Lost in the Waves
I have been spending nearly every day at the beach. I ride my bike 5 miles to the white sand, kick off my flip flops, and run to the shore. Some people like suntanning or listening to the water, but my favorite thing to do is swim. No matter how cold the water is, I submerge in the endless blue, willing myself to become one with the rhythm of the ocean. Normally, this is my time to let go of the world and think about nothing. But lately there have been issues on my mind so deep and heavy that I can’t block them out, even in my safe, happy place.
As I float and think about the things weighing on my heart, this song from my distant memory made its way to the forefront of my mind. “Saltwater burns, the tide always turns when you’re lost in the waves.” These were the first lyrics that I was reminded of. Slowly, the rest of the song crystallized and I began to sing it softly to myself as I swam. As I dove in and processed the thoughts that were weighing me down, I ironically began to feel weightless. I was able to let them go. I felt free. I felt happy. The ocean hugged me, the tide danced with me. And even though I still didn’t have all the answers, I felt peace.
When I got home, I searched for the song and listened to a version sung by one of my favorite singers once upon a time, Natalie Weiss. I figured out the chords, went to a piano, and began to sing it myself. This process was so soothing to me. I must’ve sung it 30 times in a row until the melody felt so close to my heart that it could have been mine. I fell in love with the song and what it meant to me.
Out of curiosity, I wondered what the songwriters’ motives were for writing the song. I googled the song title, nothing else, and the first thing that came up was this article. I was immediately swept up into the story and could not believe what I was reading. I felt so deeply for the father of the story, putting myself in his shoes, trying to imagine the situation happening to me. Suddenly the song had a whole new meaning. I went to a piano again and sang it with this fresh perspective, and felt that it needed to be shared with the world. That is why I decided to record this piece.
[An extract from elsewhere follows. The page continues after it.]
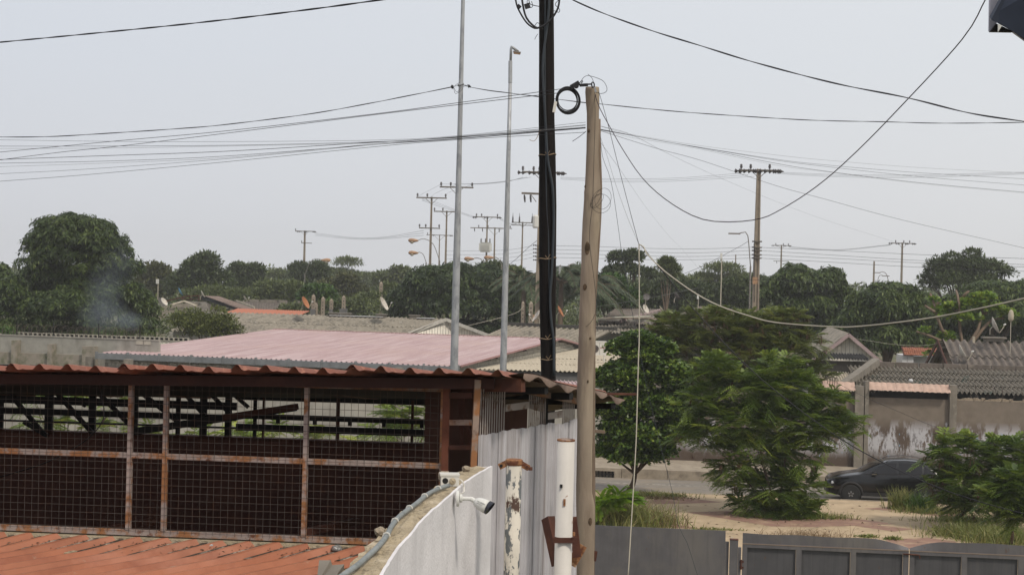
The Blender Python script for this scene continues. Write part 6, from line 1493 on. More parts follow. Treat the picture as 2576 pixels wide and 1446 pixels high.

The story doesn’t end here, however. After additional research, I found that the original writers, Kooman and Dimond, wrote this about their own experience similar to mine. “How interesting,” I thought, because the lyrics so perfectly described the article. I thought surely there must be some correlation. However, when I looked at the dates, I was shocked. The song was written in 2011, and the article didn’t come out until 2012. Kooman and Dimond told a story that hadn’t even happened yet.
This song crept into my mind at a crucial processing point for me. It was written to help the songwriter process some of his own issues. And a year later, it tells the story about a boy and his father that literally got lost in the waves.
It is beautiful and artistic to me. And I want to share it with you.
One last thing about my performance of this song: the viola part is imperfectly improvised on purpose. The unpolished spontaneity of it seemed to fit my interpretation of this song. I hope that you enjoy it.